I had some friends who were missionaries, and after about 6 years in the field they came back for a few months to visit family, friends, and supporting churches. When they arrived at the airport, they got their rental car and started driving. As they’re leaving the airport, they stop at a crosswalk to let people go by, and from the back seat their eleven-year-old asks, in an exasperated voice, “Why do we need to stop for people?!”
For the last six years of her life, no one ever stopped for people. The rule of the road was to just keep going. It’s an example of how something you consider normal or the “right way” to do something could be completely wrong in a different context. We have been given the freedom to choose how we act in the various environments we find ourselves. We can demand our own way, or we can adapt.
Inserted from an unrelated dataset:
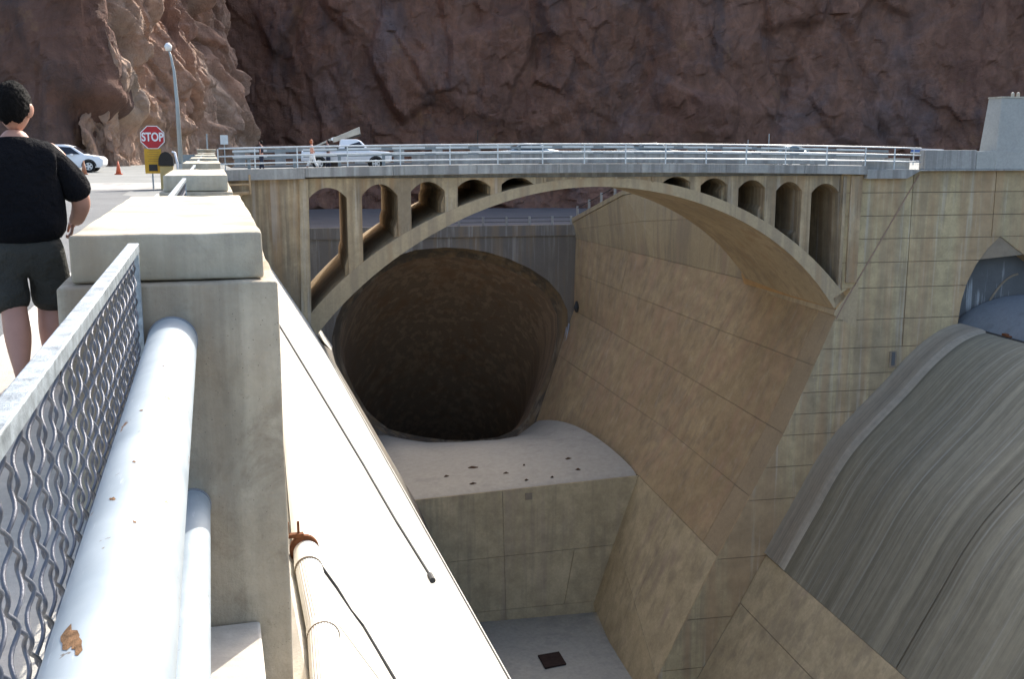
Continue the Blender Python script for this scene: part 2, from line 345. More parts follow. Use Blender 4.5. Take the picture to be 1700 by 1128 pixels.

Paul in 1 Corinthians 9:19-23 says this about the choices we make with our freedom, “19 Though I am free and belong to no one, I have made myself a slave to everyone, to win as many as possible. 20 To the Jews I became like a Jew, to win the Jews. To those under the law I became like one under the law (though I myself am not under the law), so as to win those under the law. 21 To those not having the law I became like one not having the law (though I am not free from God’s law but am under Christ’s law), so as to win those not having the law. 22 To the weak I became weak, to win the weak. I have become all things to all people so that by all possible means I might save some. 23 I do all this for the sake of the gospel, that I may share in its blessings.
Out of love we don’t need to demand our way of doing things. We can become the type of person someone else needs us to be. We can stop for people.